--- What to do ---
Output the material word for word. Leave each picture out.
[start]
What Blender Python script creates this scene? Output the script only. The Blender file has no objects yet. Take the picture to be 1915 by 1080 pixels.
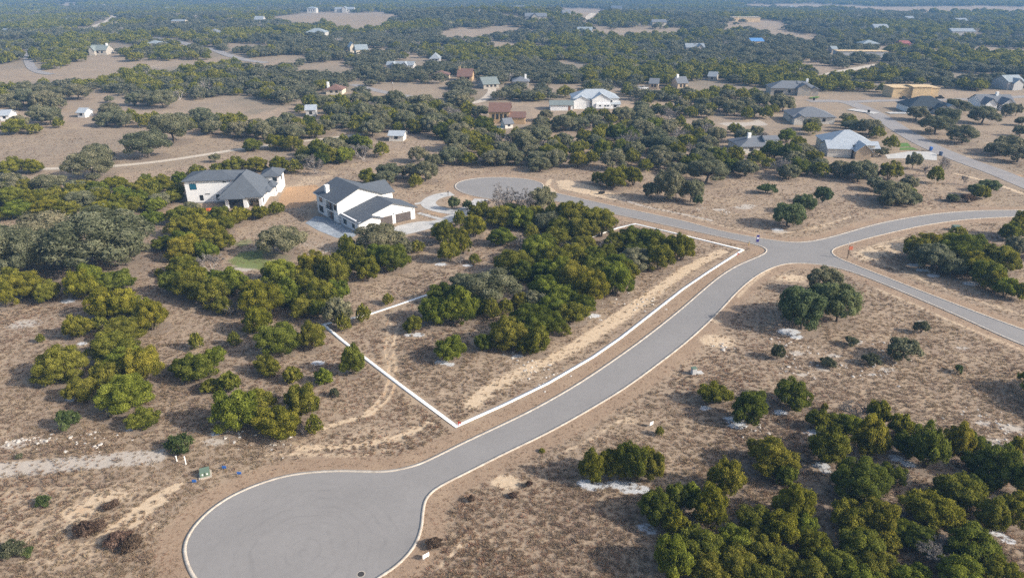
import bpy, bmesh, math, random
import numpy as np
from mathutils import Vector, Matrix
from mathutils.geometry import tessellate_polygon
R = math.radians
rng = np.random.default_rng(7)
rnd = random.Random(11)
scene = bpy.context.scene
COL = scene.collection

# ------------------------------------------------------------------ view geometry (the photograph is 1915 x 1080)
F, PITCH, CAMH = 1277.0, R(24.3), 60.0
CP, SP = math.cos(PITCH), math.sin(PITCH)

def terrain(x, y):
    """height of the land: level near the streets, gently rolling far away, one low ridge with houses"""
    x = np.asarray(x, float); y = np.asarray(y, float)
    d = np.clip((y - 300.0) / 300.0, 0, 1)
    roll = 1.6 * np.sin(x / 95.0 + 1.3) * np.sin(y / 140.0) + 1.3 * np.sin(x / 210.0 - y / 170.0)
    hill = 15.0 * np.exp(-((x + 60) / 420.0) ** 2 - ((y - 1130) / 190.0) ** 2)
    left = 5.0 * np.exp(-((x + 500) / 260.0) ** 2 - ((y - 800) / 260.0) ** 2)
    return d * roll + hill + left

def ray(px, py):
    u = (px - 957.5) / F; v = (540 - py) / F
    return u, CP + v * SP, -SP + v * CP

def at(px, py, z=0.0):
    """point of the land seen at pixel (px, py), or of the level z above the land"""
    dx, dy, dz = ray(px, py)
    zz = z
    for _ in range(30):
        t = (zz - CAMH) / dz
        zz = 0.5 * zz + 0.5 * (float(terrain(dx * t, dy * t)) + z)
    t = (zz - CAMH) / dz
    return dx * t, dy * t, zz

def P2(pts):
    return np.array([at(px, py)[:2] for px, py in pts])

def depth_at(p):
    return p[1] * CP - (p[2] - CAMH) * SP

def to_px(x, y, z):
    dep = y * CP - (z - CAMH) * SP
    up = y * SP + (z - CAMH) * CP
    return 957.5 + F * x / dep, 540 - F * up / dep

def chaikin(p, n=2, closed=False):
    p = np.asarray(p, float)
    for _ in range(n):
        if closed:
            q = np.roll(p, -1, 0)
            p = np.stack([.75 * p + .25 * q, .25 * p + .75 * q], 1).reshape(-1, 2)
        else:
            a, b = p[:-1], p[1:]
            m = np.stack([.75 * a + .25 * b, .25 * a + .75 * b], 1).reshape(-1, 2)
            p = np.vstack([p[:1], m, p[-1:]])
    return p

def inside(poly, x, y):
    poly = np.asarray(poly, float)
    x = np.asarray(x); y = np.asarray(y)
    r = np.zeros(x.shape, bool)
    j = len(poly) - 1
    for i in range(len(poly)):
        xi, yi = poly[i]; xj, yj = poly[j]
        if yi != yj:
            r ^= ((yi > y) != (yj > y)) & (x < (xj - xi) * (y - yi) / (yj - yi) + xi)
        j = i
    return r

def seg_dist(pts, x, y, closed=False):
    """distance of every (x, y) to a polyline"""
    d = np.full(x.shape, 1e9)
    n = len(pts)
    for i in range(n if closed else n - 1):
        a = pts[i]; b = pts[(i + 1) % n]
        ab = b - a; L = float(ab @ ab) + 1e-9
        t = np.clip(((x - a[0]) * ab[0] + (y - a[1]) * ab[1]) / L, 0, 1)
        d = np.minimum(d, np.hypot(x - a[0] - t * ab[0], y - a[1] - t * ab[1]))
    return d

# ------------------------------------------------------------------ objects
def tag(o, label=None, cat=None, group=None, kind=None):
    if label: o['label'] = label
    if cat: o['category'] = cat
    if group: o['group'] = group
    if kind: o['kind'] = kind
    return o

def thing(name, label, cat, loc=(0, 0, 0), rz=0.0, group=None):
    o = bpy.data.objects.new(name, None); COL.objects.link(o)
    o.empty_display_size = .3
    o.location = loc; o.rotation_euler = (0, 0, rz)
    return tag(o, label, cat, group)

def link(name, me, mat=None, parent=None):
    o = bpy.data.objects.new(name, me); COL.objects.link(o)
    if mat is not None and not me.materials: me.materials.append(mat)
    if parent is not None: o.parent = parent
    return o

def mesh_np(name, V, Fc, mat=None, tint=None):
    """mesh from an (n,3) array and an (m,3 or 4) face array; tint: one float per face"""
    V = np.ascontiguousarray(V, np.float32); Fc = np.ascontiguousarray(Fc, np.int32)
    k = Fc.shape[1]; m = len(Fc)
    me = bpy.data.meshes.new(name)
    me.vertices.add(len(V)); me.vertices.foreach_set('co', V.ravel())
    me.loops.add(m * k); me.loops.foreach_set('vertex_index', Fc.ravel())
    me.polygons.add(m)
    me.polygons.foreach_set('loop_start', np.arange(0, m * k, k, dtype=np.int32))
    me.update(calc_edges=True)
    if tint is not None:
        a = me.attributes.new('tint', 'FLOAT', 'FACE'); a.data.foreach_set('value', np.ascontiguousarray(tint, np.float32))
    if mat: me.materials.append(mat)
    return me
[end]
--- Reply ---
What Blender Python script creates this scene? Output the script only. The Blender file has no objects yet. Take the picture to be 1915 by 1080 pixels.
import bpy, bmesh, math, random
import numpy as np
from mathutils import Vector, Matrix
from mathutils.geometry import tessellate_polygon
R = math.radians
rng = np.random.default_rng(7)
rnd = random.Random(11)
scene = bpy.context.scene
COL = scene.collection

# ------------------------------------------------------------------ view geometry (the photograph is 1915 x 1080)
F, PITCH, CAMH = 1277.0, R(24.3), 60.0
CP, SP = math.cos(PITCH), math.sin(PITCH)

def terrain(x, y):
    """height of the land: level near the streets, gently rolling far away, one low ridge with houses"""
    x = np.asarray(x, float); y = np.asarray(y, float)
    d = np.clip((y - 300.0) / 300.0, 0, 1)
    roll = 1.6 * np.sin(x / 95.0 + 1.3) * np.sin(y / 140.0) + 1.3 * np.sin(x / 210.0 - y / 170.0)
    hill = 15.0 * np.exp(-((x + 60) / 420.0) ** 2 - ((y - 1130) / 190.0) ** 2)
    left = 5.0 * np.exp(-((x + 500) / 260.0) ** 2 - ((y - 800) / 260.0) ** 2)
    return d * roll + hill + left

def ray(px, py):
    u = (px - 957.5) / F; v = (540 - py) / F
    return u, CP + v * SP, -SP + v * CP

def at(px, py, z=0.0):
    """point of the land seen at pixel (px, py), or of the level z above the land"""
    dx, dy, dz = ray(px, py)
    zz = z
    for _ in range(30):
        t = (zz - CAMH) / dz
        zz = 0.5 * zz + 0.5 * (float(terrain(dx * t, dy * t)) + z)
    t = (zz - CAMH) / dz
    return dx * t, dy * t, zz

def P2(pts):
    return np.array([at(px, py)[:2] for px, py in pts])

def depth_at(p):
    return p[1] * CP - (p[2] - CAMH) * SP

def to_px(x, y, z):
    dep = y * CP - (z - CAMH) * SP
    up = y * SP + (z - CAMH) * CP
    return 957.5 + F * x / dep, 540 - F * up / dep

def chaikin(p, n=2, closed=False):
    p = np.asarray(p, float)
    for _ in range(n):
        if closed:
            q = np.roll(p, -1, 0)
            p = np.stack([.75 * p + .25 * q, .25 * p + .75 * q], 1).reshape(-1, 2)
        else:
            a, b = p[:-1], p[1:]
            m = np.stack([.75 * a + .25 * b, .25 * a + .75 * b], 1).reshape(-1, 2)
            p = np.vstack([p[:1], m, p[-1:]])
    return p

def inside(poly, x, y):
    poly = np.asarray(poly, float)
    x = np.asarray(x); y = np.asarray(y)
    r = np.zeros(x.shape, bool)
    j = len(poly) - 1
    for i in range(len(poly)):
        xi, yi = poly[i]; xj, yj = poly[j]
        if yi != yj:
            r ^= ((yi > y) != (yj > y)) & (x < (xj - xi) * (y - yi) / (yj - yi) + xi)
        j = i
    return r

def seg_dist(pts, x, y, closed=False):
    """distance of every (x, y) to a polyline"""
    d = np.full(x.shape, 1e9)
    n = len(pts)
    for i in range(n if closed else n - 1):
        a = pts[i]; b = pts[(i + 1) % n]
        ab = b - a; L = float(ab @ ab) + 1e-9
        t = np.clip(((x - a[0]) * ab[0] + (y - a[1]) * ab[1]) / L, 0, 1)
        d = np.minimum(d, np.hypot(x - a[0] - t * ab[0], y - a[1] - t * ab[1]))
    return d

# ------------------------------------------------------------------ objects
def tag(o, label=None, cat=None, group=None, kind=None):
    if label: o['label'] = label
    if cat: o['category'] = cat
    if group: o['group'] = group
    if kind: o['kind'] = kind
    return o

def thing(name, label, cat, loc=(0, 0, 0), rz=0.0, group=None):
    o = bpy.data.objects.new(name, None); COL.objects.link(o)
    o.empty_display_size = .3
    o.location = loc; o.rotation_euler = (0, 0, rz)
    return tag(o, label, cat, group)

def link(name, me, mat=None, parent=None):
    o = bpy.data.objects.new(name, me); COL.objects.link(o)
    if mat is not None and not me.materials: me.materials.append(mat)
    if parent is not None: o.parent = parent
    return o

def mesh_np(name, V, Fc, mat=None, tint=None):
    """mesh from an (n,3) array and an (m,3 or 4) face array; tint: one float per face"""
    V = np.ascontiguousarray(V, np.float32); Fc = np.ascontiguousarray(Fc, np.int32)
    k = Fc.shape[1]; m = len(Fc)
    me = bpy.data.meshes.new(name)
    me.vertices.add(len(V)); me.vertices.foreach_set('co', V.ravel())
    me.loops.add(m * k); me.loops.foreach_set('vertex_index', Fc.ravel())
    me.polygons.add(m)
    me.polygons.foreach_set('loop_start', np.arange(0, m * k, k, dtype=np.int32))
    me.update(calc_edges=True)
    if tint is not None:
        a = me.attributes.new('tint', 'FLOAT', 'FACE'); a.data.foreach_set('value', np.ascontiguousarray(tint, np.float32))
    if mat: me.materials.append(mat)
    return me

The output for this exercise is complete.